A fellow from his hometown noticed that he had put aside the half slice and became obsessed with it.  He begged him to share it with him claiming that he would die if he could not have the bread.  Reb Dovid gave it to him.  His son remonstrated that each person received the same rations daily, and his father responded that he had the strength to survive without that scrap of bread, but perhaps this poor Yid did not.

My father followed in his parents’ traditions in contradistinction to the prevalent inexorable gravitation toward the modernistic trends evolving in Europe, the new isms that were becoming compelling. The concomitant rejection of traditional Jewish values and their replacement with secular ways were taking up the imagination and lifestyles of the majority of Jewish youth to the consternation of their parents.
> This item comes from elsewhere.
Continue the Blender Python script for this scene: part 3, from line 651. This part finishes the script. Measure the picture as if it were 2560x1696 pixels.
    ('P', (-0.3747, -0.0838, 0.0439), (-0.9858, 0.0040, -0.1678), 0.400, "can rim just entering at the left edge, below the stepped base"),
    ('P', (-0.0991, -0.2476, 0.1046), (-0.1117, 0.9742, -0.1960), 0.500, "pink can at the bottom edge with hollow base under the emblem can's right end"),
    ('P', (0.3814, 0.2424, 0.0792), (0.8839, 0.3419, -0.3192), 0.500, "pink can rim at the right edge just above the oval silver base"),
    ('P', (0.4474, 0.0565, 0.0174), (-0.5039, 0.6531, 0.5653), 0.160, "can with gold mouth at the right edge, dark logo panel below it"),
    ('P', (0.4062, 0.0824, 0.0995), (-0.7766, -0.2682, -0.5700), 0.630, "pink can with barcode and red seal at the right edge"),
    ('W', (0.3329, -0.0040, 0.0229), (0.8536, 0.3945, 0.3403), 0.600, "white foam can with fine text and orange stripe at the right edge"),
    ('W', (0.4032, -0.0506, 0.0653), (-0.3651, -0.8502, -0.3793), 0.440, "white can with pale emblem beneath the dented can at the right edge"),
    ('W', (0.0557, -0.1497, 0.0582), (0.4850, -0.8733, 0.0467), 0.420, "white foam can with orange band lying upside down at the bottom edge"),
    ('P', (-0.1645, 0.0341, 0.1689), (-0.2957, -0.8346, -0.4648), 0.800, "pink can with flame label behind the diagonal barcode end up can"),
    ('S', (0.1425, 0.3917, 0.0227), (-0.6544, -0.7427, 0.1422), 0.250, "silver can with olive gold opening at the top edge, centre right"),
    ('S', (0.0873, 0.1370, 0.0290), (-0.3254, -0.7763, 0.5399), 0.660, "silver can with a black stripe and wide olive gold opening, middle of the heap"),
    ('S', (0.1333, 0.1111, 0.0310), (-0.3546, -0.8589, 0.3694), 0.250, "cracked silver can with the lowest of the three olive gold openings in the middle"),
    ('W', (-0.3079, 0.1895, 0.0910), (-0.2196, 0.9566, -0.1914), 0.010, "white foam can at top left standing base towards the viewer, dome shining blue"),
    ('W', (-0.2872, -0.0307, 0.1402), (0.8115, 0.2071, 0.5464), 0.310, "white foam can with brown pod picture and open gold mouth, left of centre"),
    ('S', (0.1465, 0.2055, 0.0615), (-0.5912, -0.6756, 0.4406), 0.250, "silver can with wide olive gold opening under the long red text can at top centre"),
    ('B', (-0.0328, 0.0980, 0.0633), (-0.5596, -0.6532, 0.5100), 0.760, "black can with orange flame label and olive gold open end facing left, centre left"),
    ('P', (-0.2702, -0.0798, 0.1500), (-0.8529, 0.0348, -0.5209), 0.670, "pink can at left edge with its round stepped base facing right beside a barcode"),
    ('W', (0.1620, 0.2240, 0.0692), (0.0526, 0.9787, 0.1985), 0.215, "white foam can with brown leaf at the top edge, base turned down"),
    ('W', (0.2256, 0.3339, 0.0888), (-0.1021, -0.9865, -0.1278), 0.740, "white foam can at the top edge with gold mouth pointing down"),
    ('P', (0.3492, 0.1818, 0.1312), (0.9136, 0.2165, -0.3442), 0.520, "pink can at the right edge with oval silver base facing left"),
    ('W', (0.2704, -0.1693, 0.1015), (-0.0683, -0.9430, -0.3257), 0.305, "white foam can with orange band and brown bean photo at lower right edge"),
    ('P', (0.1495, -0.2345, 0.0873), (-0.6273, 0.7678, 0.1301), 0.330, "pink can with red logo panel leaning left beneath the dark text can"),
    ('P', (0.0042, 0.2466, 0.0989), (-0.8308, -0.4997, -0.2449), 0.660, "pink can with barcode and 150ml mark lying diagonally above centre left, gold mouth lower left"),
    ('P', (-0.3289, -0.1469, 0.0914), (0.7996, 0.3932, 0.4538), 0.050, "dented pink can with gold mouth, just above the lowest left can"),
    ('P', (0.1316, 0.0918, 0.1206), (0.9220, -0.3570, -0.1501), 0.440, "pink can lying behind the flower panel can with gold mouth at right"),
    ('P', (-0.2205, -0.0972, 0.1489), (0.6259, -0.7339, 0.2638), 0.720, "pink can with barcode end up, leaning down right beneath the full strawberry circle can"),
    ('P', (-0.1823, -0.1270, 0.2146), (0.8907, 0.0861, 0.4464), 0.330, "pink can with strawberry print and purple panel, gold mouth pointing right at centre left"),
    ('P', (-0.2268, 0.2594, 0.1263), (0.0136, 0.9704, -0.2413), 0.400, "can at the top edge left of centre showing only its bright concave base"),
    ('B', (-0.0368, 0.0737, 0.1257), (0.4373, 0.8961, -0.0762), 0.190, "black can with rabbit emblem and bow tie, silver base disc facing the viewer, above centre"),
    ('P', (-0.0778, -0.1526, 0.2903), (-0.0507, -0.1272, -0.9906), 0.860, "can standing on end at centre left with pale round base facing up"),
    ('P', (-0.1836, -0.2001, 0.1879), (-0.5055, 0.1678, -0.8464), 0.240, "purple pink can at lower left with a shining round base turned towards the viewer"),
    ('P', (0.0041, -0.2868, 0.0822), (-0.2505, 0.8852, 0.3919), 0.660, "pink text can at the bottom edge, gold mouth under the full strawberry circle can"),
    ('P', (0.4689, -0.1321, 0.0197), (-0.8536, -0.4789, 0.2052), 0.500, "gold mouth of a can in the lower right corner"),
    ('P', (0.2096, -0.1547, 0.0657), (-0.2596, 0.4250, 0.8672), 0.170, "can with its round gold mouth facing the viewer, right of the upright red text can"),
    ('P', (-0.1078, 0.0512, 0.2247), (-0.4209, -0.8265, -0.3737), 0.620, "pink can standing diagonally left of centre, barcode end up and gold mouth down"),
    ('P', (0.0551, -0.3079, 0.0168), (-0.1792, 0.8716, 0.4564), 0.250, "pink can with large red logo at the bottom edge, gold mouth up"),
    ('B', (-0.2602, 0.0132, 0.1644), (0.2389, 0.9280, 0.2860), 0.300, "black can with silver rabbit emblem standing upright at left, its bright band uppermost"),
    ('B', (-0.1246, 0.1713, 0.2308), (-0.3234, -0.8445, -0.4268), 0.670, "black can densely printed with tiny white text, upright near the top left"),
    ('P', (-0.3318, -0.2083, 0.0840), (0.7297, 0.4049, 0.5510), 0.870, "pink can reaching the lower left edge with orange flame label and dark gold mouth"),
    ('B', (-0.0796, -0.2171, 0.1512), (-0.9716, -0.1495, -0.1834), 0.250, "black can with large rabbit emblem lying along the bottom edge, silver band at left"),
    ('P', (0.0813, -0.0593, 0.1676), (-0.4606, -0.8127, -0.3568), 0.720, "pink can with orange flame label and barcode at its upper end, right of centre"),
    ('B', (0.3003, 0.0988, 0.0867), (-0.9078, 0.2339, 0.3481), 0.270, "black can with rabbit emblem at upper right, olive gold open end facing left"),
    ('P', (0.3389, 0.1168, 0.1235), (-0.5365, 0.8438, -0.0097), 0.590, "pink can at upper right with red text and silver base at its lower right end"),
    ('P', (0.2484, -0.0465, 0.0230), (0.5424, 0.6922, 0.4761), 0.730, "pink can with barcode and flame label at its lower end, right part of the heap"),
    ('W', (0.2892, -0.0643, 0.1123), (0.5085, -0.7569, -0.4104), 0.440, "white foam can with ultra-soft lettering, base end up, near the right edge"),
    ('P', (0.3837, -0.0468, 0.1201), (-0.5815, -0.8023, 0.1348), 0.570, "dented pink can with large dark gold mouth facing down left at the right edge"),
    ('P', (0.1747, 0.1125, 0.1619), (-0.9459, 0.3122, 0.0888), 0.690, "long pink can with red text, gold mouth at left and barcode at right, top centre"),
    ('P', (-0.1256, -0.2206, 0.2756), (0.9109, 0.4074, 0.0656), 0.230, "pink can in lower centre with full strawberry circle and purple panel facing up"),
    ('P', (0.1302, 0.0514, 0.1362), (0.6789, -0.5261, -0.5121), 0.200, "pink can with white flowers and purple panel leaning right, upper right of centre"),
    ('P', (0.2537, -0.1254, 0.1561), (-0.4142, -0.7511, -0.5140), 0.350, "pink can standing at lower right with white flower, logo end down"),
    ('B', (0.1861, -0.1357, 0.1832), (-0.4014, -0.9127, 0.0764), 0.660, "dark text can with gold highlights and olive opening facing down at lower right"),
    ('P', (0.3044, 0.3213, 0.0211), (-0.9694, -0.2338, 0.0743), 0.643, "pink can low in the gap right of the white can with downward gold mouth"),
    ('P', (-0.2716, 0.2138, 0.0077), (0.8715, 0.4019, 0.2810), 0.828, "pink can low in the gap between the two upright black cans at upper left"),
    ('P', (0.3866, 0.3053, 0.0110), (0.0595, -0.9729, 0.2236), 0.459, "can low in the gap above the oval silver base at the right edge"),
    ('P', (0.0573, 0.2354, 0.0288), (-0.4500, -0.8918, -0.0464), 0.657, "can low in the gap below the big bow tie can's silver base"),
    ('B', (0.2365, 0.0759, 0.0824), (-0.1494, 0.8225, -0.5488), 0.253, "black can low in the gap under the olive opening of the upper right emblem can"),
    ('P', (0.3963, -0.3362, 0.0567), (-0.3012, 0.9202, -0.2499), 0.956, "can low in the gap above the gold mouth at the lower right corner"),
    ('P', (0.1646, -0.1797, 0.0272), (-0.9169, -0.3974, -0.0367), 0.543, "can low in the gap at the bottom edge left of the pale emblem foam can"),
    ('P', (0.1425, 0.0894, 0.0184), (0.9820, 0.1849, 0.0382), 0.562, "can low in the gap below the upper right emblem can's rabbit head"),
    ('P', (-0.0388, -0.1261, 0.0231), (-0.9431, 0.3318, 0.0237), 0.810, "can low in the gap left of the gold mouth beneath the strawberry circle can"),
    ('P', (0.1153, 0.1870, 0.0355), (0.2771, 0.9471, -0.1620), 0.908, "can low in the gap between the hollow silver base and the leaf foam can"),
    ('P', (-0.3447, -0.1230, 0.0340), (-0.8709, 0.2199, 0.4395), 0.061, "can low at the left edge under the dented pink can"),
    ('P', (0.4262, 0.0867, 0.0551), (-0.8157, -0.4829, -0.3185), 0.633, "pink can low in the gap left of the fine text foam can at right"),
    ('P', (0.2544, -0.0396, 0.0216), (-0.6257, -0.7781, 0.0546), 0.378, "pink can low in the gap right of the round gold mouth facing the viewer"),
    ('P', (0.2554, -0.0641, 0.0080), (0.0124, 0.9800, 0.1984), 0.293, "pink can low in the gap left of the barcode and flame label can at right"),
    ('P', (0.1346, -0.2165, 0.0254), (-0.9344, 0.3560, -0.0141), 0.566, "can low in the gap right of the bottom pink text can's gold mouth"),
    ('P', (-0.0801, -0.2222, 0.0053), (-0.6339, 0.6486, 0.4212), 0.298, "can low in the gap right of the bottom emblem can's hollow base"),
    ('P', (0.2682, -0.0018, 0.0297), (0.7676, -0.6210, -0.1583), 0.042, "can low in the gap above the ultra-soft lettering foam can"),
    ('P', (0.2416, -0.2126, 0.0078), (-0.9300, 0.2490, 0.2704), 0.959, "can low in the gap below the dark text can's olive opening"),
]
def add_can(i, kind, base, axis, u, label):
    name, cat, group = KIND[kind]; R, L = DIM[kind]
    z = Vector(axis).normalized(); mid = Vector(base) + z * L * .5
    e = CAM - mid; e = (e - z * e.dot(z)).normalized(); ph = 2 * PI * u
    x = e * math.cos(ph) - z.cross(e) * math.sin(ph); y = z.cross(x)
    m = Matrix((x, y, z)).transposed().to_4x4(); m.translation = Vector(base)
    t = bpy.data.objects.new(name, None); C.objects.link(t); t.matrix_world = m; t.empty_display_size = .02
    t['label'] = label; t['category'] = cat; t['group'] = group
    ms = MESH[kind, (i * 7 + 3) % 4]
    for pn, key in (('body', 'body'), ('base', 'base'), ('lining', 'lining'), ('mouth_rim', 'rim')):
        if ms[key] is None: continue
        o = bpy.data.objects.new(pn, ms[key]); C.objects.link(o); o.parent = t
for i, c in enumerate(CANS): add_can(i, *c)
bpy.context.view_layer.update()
Let us indulge in a momentary reverie, placing ourselves in Shlomo Schlesinger’s shoes between the pivotal years 1937 to 1947 and vicariously contemplating the choices he was confronted with and how he opted, juxtaposing them with how the reader would have chosen or been compelled to do under similar circumstances.

The background is such; the world is still in the grips of the Great Depression.  There is an effective boycott of Jewish stores and merchants promulgated by the Catholic Church resulting in wide-spread poverty.  Socialism, Communism, Bundism and Zionism, all antithetical to religion, are the subjects of heated debates and are attracting the youth as the new truths.  The economic and social turmoil entices them to move to the liberalistic big cities of Europe or emigrate to America and Palestine.  Then came World War II with protagonists that relegated human life as worthless and elevated banal evil to a state religion.  This was followed by the lawlessness and striving for the new values of post-war Europe, an all-encompassing materialism.